-- DATA EXCERPT start --
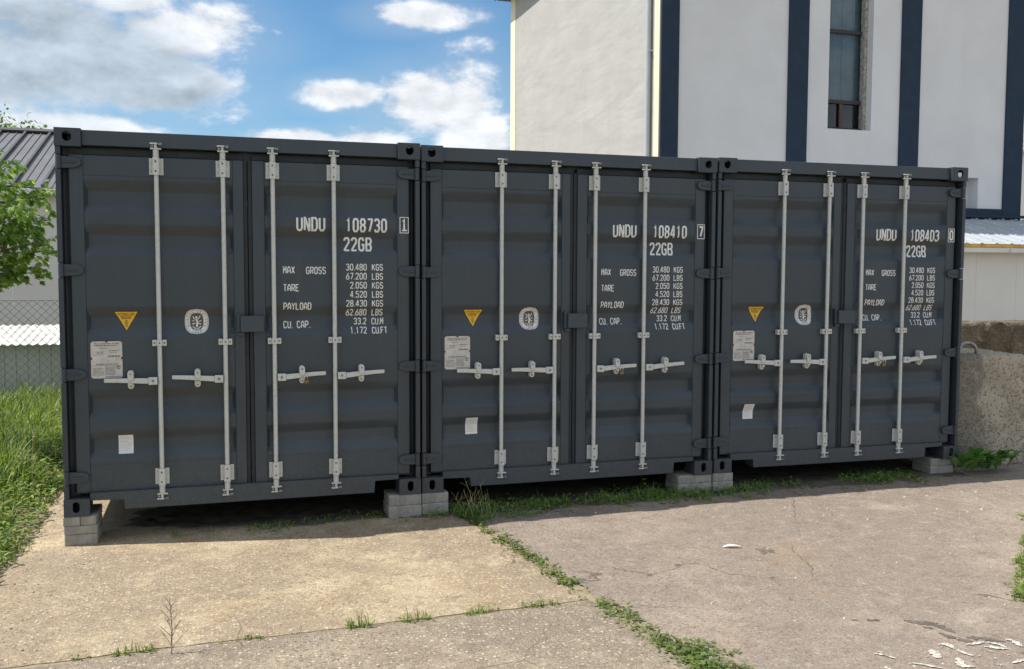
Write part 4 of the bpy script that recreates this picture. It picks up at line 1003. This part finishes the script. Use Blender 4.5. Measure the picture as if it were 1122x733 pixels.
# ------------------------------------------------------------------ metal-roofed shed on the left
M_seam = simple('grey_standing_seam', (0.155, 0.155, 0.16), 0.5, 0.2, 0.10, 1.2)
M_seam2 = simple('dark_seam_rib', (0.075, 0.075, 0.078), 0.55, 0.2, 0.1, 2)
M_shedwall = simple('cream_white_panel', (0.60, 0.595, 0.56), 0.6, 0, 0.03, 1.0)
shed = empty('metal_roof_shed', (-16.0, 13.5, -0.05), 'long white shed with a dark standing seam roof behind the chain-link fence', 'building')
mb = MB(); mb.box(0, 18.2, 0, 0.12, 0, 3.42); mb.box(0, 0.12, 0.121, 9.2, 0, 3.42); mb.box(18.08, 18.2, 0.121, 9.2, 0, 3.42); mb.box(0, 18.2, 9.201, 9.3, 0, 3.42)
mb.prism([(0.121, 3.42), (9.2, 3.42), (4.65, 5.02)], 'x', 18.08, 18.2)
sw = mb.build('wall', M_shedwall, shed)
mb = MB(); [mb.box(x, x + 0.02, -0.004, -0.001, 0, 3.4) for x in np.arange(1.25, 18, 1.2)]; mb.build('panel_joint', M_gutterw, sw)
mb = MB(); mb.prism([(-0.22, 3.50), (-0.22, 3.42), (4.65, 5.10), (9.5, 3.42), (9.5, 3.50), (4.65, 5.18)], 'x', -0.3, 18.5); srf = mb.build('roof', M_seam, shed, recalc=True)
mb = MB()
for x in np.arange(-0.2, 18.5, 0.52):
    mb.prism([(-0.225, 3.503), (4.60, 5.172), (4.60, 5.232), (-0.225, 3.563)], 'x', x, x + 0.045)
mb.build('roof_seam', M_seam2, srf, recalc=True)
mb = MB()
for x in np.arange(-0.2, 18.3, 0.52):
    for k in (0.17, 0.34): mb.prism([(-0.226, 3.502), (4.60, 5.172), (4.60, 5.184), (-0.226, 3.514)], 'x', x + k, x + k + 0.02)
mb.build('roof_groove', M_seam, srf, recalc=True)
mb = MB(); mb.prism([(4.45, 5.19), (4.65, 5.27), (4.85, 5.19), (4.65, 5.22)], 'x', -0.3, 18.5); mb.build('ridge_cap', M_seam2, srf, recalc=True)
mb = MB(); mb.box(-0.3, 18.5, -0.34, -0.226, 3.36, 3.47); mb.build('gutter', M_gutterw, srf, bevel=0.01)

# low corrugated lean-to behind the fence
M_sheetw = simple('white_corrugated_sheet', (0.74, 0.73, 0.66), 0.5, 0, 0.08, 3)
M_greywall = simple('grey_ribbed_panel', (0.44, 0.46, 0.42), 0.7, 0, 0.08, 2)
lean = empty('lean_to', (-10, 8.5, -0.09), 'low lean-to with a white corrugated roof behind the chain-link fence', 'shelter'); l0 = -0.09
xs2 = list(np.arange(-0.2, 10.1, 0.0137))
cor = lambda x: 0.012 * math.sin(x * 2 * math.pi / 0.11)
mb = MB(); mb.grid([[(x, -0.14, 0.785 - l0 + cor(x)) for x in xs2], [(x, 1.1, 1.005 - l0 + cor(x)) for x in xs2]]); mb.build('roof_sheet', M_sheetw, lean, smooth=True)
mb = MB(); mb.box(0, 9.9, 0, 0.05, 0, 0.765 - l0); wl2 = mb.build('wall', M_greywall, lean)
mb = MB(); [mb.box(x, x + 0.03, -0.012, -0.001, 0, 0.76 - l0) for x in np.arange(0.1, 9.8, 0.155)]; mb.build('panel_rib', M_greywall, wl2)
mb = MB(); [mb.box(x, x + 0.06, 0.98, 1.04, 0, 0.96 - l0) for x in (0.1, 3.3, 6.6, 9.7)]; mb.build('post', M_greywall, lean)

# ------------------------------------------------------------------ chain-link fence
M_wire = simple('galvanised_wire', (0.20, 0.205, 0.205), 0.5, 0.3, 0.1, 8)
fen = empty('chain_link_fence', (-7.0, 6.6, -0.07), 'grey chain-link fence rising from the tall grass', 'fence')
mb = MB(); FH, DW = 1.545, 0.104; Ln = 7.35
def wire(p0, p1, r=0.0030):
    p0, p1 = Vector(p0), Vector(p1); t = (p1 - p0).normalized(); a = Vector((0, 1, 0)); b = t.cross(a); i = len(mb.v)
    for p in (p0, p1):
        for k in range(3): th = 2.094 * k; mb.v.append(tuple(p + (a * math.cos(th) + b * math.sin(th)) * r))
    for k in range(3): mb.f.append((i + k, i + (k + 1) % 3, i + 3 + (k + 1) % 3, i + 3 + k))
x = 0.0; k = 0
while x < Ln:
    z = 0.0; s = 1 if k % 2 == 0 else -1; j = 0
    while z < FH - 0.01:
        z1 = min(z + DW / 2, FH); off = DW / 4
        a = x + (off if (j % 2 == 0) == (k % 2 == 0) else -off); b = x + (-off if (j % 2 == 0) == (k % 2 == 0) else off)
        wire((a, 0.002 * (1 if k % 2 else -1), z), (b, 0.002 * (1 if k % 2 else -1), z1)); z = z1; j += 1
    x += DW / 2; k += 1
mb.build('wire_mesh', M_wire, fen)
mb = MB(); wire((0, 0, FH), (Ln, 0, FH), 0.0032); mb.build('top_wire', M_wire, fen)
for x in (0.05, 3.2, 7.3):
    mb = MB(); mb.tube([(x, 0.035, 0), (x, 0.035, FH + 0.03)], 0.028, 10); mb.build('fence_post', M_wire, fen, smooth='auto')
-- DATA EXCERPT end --
| WRITTEN EXERCISE |
Every line above should be repeated exactly; pictures stay out of the copy.

| TASK SOLUTION |
Write part 4 of the bpy script that recreates this picture. It picks up at line 1003. This part finishes the script. Use Blender 4.5. Measure the picture as if it were 1122x733 pixels.
# ------------------------------------------------------------------ metal-roofed shed on the left
M_seam = simple('grey_standing_seam', (0.155, 0.155, 0.16), 0.5, 0.2, 0.10, 1.2)
M_seam2 = simple('dark_seam_rib', (0.075, 0.075, 0.078), 0.55, 0.2, 0.1, 2)
M_shedwall = simple('cream_white_panel', (0.60, 0.595, 0.56), 0.6, 0, 0.03, 1.0)
shed = empty('metal_roof_shed', (-16.0, 13.5, -0.05), 'long white shed with a dark standing seam roof behind the chain-link fence', 'building')
mb = MB(); mb.box(0, 18.2, 0, 0.12, 0, 3.42); mb.box(0, 0.12, 0.121, 9.2, 0, 3.42); mb.box(18.08, 18.2, 0.121, 9.2, 0, 3.42); mb.box(0, 18.2, 9.201, 9.3, 0, 3.42)
mb.prism([(0.121, 3.42), (9.2, 3.42), (4.65, 5.02)], 'x', 18.08, 18.2)
sw = mb.build('wall', M_shedwall, shed)
mb = MB(); [mb.box(x, x + 0.02, -0.004, -0.001, 0, 3.4) for x in np.arange(1.25, 18, 1.2)]; mb.build('panel_joint', M_gutterw, sw)
mb = MB(); mb.prism([(-0.22, 3.50), (-0.22, 3.42), (4.65, 5.10), (9.5, 3.42), (9.5, 3.50), (4.65, 5.18)], 'x', -0.3, 18.5); srf = mb.build('roof', M_seam, shed, recalc=True)
mb = MB()
for x in np.arange(-0.2, 18.5, 0.52):
    mb.prism([(-0.225, 3.503), (4.60, 5.172), (4.60, 5.232), (-0.225, 3.563)], 'x', x, x + 0.045)
mb.build('roof_seam', M_seam2, srf, recalc=True)
mb = MB()
for x in np.arange(-0.2, 18.3, 0.52):
    for k in (0.17, 0.34): mb.prism([(-0.226, 3.502), (4.60, 5.172), (4.60, 5.184), (-0.226, 3.514)], 'x', x + k, x + k + 0.02)
mb.build('roof_groove', M_seam, srf, recalc=True)
mb = MB(); mb.prism([(4.45, 5.19), (4.65, 5.27), (4.85, 5.19), (4.65, 5.22)], 'x', -0.3, 18.5); mb.build('ridge_cap', M_seam2, srf, recalc=True)
mb = MB(); mb.box(-0.3, 18.5, -0.34, -0.226, 3.36, 3.47); mb.build('gutter', M_gutterw, srf, bevel=0.01)

# low corrugated lean-to behind the fence
M_sheetw = simple('white_corrugated_sheet', (0.74, 0.73, 0.66), 0.5, 0, 0.08, 3)
M_greywall = simple('grey_ribbed_panel', (0.44, 0.46, 0.42), 0.7, 0, 0.08, 2)
lean = empty('lean_to', (-10, 8.5, -0.09), 'low lean-to with a white corrugated roof behind the chain-link fence', 'shelter'); l0 = -0.09
xs2 = list(np.arange(-0.2, 10.1, 0.0137))
cor = lambda x: 0.012 * math.sin(x * 2 * math.pi / 0.11)
mb = MB(); mb.grid([[(x, -0.14, 0.785 - l0 + cor(x)) for x in xs2], [(x, 1.1, 1.005 - l0 + cor(x)) for x in xs2]]); mb.build('roof_sheet', M_sheetw, lean, smooth=True)
mb = MB(); mb.box(0, 9.9, 0, 0.05, 0, 0.765 - l0); wl2 = mb.build('wall', M_greywall, lean)
mb = MB(); [mb.box(x, x + 0.03, -0.012, -0.001, 0, 0.76 - l0) for x in np.arange(0.1, 9.8, 0.155)]; mb.build('panel_rib', M_greywall, wl2)
mb = MB(); [mb.box(x, x + 0.06, 0.98, 1.04, 0, 0.96 - l0) for x in (0.1, 3.3, 6.6, 9.7)]; mb.build('post', M_greywall, lean)

# ------------------------------------------------------------------ chain-link fence
M_wire = simple('galvanised_wire', (0.20, 0.205, 0.205), 0.5, 0.3, 0.1, 8)
fen = empty('chain_link_fence', (-7.0, 6.6, -0.07), 'grey chain-link fence rising from the tall grass', 'fence')
mb = MB(); FH, DW = 1.545, 0.104; Ln = 7.35
def wire(p0, p1, r=0.0030):
    p0, p1 = Vector(p0), Vector(p1); t = (p1 - p0).normalized(); a = Vector((0, 1, 0)); b = t.cross(a); i = len(mb.v)
    for p in (p0, p1):
        for k in range(3): th = 2.094 * k; mb.v.append(tuple(p + (a * math.cos(th) + b * math.sin(th)) * r))
    for k in range(3): mb.f.append((i + k, i + (k + 1) % 3, i + 3 + (k + 1) % 3, i + 3 + k))
x = 0.0; k = 0
while x < Ln:
    z = 0.0; s = 1 if k % 2 == 0 else -1; j = 0
    while z < FH - 0.01:
        z1 = min(z + DW / 2, FH); off = DW / 4
        a = x + (off if (j % 2 == 0) == (k % 2 == 0) else -off); b = x + (-off if (j % 2 == 0) == (k % 2 == 0) else off)
        wire((a, 0.002 * (1 if k % 2 else -1), z), (b, 0.002 * (1 if k % 2 else -1), z1)); z = z1; j += 1
    x += DW / 2; k += 1
mb.build('wire_mesh', M_wire, fen)
mb = MB(); wire((0, 0, FH), (Ln, 0, FH), 0.0032); mb.build('top_wire', M_wire, fen)
for x in (0.05, 3.2, 7.3):
    mb = MB(); mb.tube([(x, 0.035, 0), (x, 0.035, FH + 0.03)], 0.028, 10); mb.build('fence_post', M_wire, fen, smooth='auto')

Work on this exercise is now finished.